Paul Avery
Abstract
A collaboration of U.S. physicists, astronomers and computer scientists from U.S. universities and national laboratories has since 1999 conducted a multifaceted R&D program aimed at building large-scale Grid cyberinfrastructure in the U.S. This cyberinfrastructure now supports frontier international experiments and data intensive disciplines in high
energy physics, gravitational wave astronomy and digital astronomy. The projects include GriPhyN (www.griphyn.org/), the International Virtual Data Grid Laboratory (www.ivdgl.org/), and Particle Physics Data Grid (www.ppdg.net/).
This multi-disciplinary program has provided a wealth of results, including powerful new Grid tools and services; a uniform Grid middleware packaging scheme (the Virtual Data Toolkit) that simplifies Grid deployment across many sites; integration of complex Grid tools and services in large science applications; multiple education and outreach projects; and new approaches to integrating advanced network infrastructure in Grid applications.

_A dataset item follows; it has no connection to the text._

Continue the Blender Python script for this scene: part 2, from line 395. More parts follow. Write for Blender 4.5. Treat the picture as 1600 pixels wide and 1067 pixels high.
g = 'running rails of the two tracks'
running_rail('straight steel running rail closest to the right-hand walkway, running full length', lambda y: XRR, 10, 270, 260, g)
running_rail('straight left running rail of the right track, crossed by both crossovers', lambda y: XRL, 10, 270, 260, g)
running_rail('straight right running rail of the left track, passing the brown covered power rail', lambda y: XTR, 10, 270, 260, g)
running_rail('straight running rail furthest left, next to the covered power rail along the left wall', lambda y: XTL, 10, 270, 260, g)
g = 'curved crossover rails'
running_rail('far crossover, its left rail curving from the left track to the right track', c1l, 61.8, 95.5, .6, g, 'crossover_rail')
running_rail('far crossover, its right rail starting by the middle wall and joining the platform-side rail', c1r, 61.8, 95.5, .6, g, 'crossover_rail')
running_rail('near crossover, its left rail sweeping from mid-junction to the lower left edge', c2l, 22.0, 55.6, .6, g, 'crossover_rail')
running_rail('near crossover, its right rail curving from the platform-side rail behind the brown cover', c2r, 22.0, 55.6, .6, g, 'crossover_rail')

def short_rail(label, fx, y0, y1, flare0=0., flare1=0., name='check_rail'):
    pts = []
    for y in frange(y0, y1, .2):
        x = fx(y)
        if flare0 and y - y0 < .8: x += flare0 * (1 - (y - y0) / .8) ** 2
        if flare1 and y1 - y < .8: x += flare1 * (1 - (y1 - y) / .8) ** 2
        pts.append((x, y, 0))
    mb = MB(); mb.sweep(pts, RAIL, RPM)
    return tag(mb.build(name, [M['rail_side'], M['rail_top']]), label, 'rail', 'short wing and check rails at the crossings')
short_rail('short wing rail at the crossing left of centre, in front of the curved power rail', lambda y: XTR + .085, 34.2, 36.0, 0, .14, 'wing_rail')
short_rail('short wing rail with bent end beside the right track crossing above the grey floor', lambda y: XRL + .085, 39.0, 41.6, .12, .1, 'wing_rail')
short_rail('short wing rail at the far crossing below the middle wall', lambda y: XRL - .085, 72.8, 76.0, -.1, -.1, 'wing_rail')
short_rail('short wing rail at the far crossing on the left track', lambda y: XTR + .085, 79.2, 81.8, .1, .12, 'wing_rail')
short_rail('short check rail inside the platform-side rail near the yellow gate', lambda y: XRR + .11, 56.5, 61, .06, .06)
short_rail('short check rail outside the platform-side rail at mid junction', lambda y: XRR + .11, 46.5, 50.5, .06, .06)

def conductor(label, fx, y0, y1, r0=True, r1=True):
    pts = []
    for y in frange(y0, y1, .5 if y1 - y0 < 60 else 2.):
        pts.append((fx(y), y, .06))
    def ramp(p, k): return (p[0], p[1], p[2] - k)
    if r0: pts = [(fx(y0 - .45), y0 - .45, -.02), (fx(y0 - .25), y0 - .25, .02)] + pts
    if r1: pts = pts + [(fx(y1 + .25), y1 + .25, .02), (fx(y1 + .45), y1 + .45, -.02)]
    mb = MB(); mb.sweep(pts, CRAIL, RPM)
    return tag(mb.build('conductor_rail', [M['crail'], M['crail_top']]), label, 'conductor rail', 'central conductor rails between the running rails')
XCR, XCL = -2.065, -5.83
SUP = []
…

Our efforts have led to the creation and continuous operation since Oct. 2003 of Grid3 (http://www.ivdgl.org/grid3/), an international-scale Grid consisting of 30 sites and 3500 processors supporting multiple disciplines. Grid3 will be extended in mid-2005 to form the Open Science Grid (http://www.opensciencegrid.org/), a national Grid supporting a variety of
data intensive disciplines.
The success of these projects have led to new collaborations andopportunities which have launched several advanced networking projects, campus and statewide Grids, as well as education & training projects and centers. They have also provided new ideas for addressing the international Digital Divide.